**What this task involves:**
Your job is to retype all of the data word for word, leaving every image out.
— BEGIN Collected data —
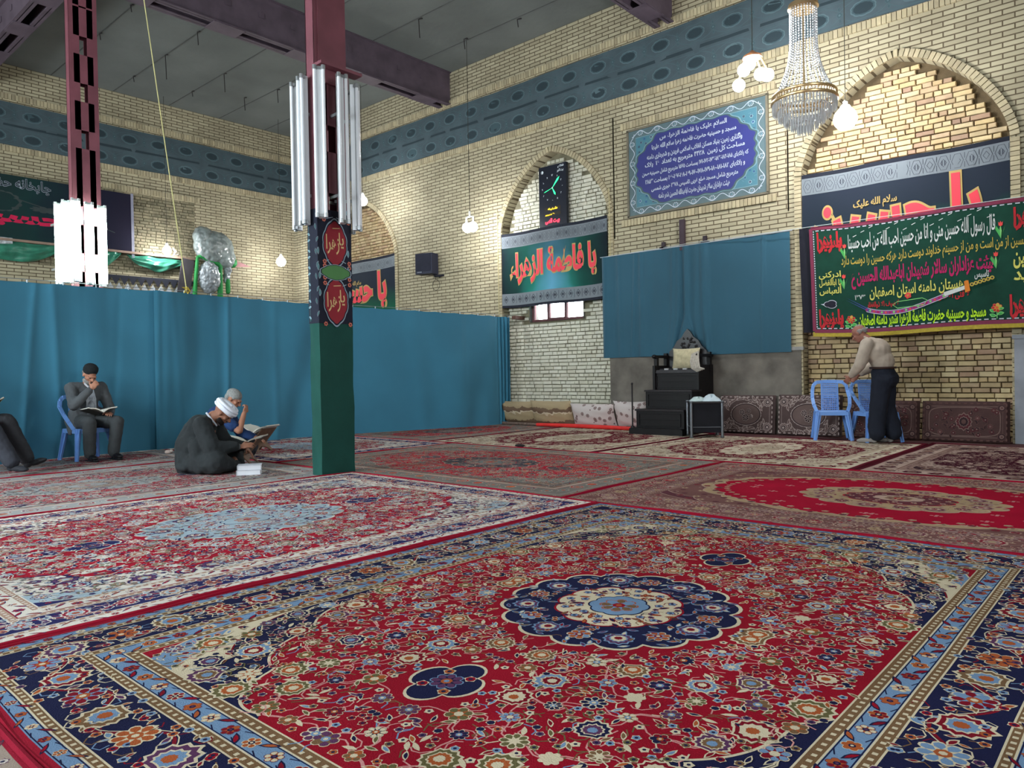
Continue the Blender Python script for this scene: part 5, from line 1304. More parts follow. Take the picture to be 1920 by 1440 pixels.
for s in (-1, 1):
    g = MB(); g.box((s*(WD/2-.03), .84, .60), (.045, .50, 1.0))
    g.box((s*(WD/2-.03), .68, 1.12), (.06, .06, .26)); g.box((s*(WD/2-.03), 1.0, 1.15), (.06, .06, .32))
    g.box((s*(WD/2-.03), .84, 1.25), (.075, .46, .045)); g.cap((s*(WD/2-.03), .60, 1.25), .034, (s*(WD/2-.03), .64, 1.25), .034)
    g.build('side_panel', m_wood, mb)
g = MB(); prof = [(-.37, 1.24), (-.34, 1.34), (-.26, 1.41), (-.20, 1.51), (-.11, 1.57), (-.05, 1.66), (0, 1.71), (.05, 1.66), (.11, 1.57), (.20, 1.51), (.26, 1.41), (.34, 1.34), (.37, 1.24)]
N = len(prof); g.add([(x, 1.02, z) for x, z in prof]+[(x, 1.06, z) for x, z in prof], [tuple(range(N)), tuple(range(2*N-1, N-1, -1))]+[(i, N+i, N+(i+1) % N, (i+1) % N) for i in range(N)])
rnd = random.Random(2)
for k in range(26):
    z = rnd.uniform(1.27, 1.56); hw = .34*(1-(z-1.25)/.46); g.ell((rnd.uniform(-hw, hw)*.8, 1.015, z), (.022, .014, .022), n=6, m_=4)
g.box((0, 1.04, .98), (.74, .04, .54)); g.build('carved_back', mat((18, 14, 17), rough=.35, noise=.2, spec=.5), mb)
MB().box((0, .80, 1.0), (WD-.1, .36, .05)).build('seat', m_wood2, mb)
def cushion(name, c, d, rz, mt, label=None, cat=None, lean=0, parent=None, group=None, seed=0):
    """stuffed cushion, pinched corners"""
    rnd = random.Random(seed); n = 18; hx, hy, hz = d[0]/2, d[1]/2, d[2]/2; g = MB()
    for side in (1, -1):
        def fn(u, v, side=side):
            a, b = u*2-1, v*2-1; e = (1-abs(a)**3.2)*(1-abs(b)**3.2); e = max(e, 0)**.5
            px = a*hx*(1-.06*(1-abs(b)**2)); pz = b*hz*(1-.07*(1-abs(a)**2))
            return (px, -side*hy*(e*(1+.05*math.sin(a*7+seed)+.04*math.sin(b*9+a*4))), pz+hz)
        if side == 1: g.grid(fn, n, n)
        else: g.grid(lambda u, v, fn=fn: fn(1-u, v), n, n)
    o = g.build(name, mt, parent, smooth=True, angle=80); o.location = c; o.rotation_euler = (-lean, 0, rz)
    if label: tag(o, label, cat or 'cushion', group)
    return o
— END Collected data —
**Expected output:**
Continue the Blender Python script for this scene: part 5, from line 1304. More parts follow. Take the picture to be 1920 by 1440 pixels.
for s in (-1, 1):
    g = MB(); g.box((s*(WD/2-.03), .84, .60), (.045, .50, 1.0))
    g.box((s*(WD/2-.03), .68, 1.12), (.06, .06, .26)); g.box((s*(WD/2-.03), 1.0, 1.15), (.06, .06, .32))
    g.box((s*(WD/2-.03), .84, 1.25), (.075, .46, .045)); g.cap((s*(WD/2-.03), .60, 1.25), .034, (s*(WD/2-.03), .64, 1.25), .034)
    g.build('side_panel', m_wood, mb)
g = MB(); prof = [(-.37, 1.24), (-.34, 1.34), (-.26, 1.41), (-.20, 1.51), (-.11, 1.57), (-.05, 1.66), (0, 1.71), (.05, 1.66), (.11, 1.57), (.20, 1.51), (.26, 1.41), (.34, 1.34), (.37, 1.24)]
N = len(prof); g.add([(x, 1.02, z) for x, z in prof]+[(x, 1.06, z) for x, z in prof], [tuple(range(N)), tuple(range(2*N-1, N-1, -1))]+[(i, N+i, N+(i+1) % N, (i+1) % N) for i in range(N)])
rnd = random.Random(2)
for k in range(26):
    z = rnd.uniform(1.27, 1.56); hw = .34*(1-(z-1.25)/.46); g.ell((rnd.uniform(-hw, hw)*.8, 1.015, z), (.022, .014, .022), n=6, m_=4)
g.box((0, 1.04, .98), (.74, .04, .54)); g.build('carved_back', mat((18, 14, 17), rough=.35, noise=.2, spec=.5), mb)
MB().box((0, .80, 1.0), (WD-.1, .36, .05)).build('seat', m_wood2, mb)
def cushion(name, c, d, rz, mt, label=None, cat=None, lean=0, parent=None, group=None, seed=0):
    """stuffed cushion, pinched corners"""
    rnd = random.Random(seed); n = 18; hx, hy, hz = d[0]/2, d[1]/2, d[2]/2; g = MB()
    for side in (1, -1):
        def fn(u, v, side=side):
            a, b = u*2-1, v*2-1; e = (1-abs(a)**3.2)*(1-abs(b)**3.2); e = max(e, 0)**.5
            px = a*hx*(1-.06*(1-abs(b)**2)); pz = b*hz*(1-.07*(1-abs(a)**2))
            return (px, -side*hy*(e*(1+.05*math.sin(a*7+seed)+.04*math.sin(b*9+a*4))), pz+hz)
        if side == 1: g.grid(fn, n, n)
        else: g.grid(lambda u, v, fn=fn: fn(1-u, v), n, n)
    o = g.build(name, mt, parent, smooth=True, angle=80); o.location = c; o.rotation_euler = (-lean, 0, rz)
    if label: tag(o, label, cat or 'cushion', group)
    return o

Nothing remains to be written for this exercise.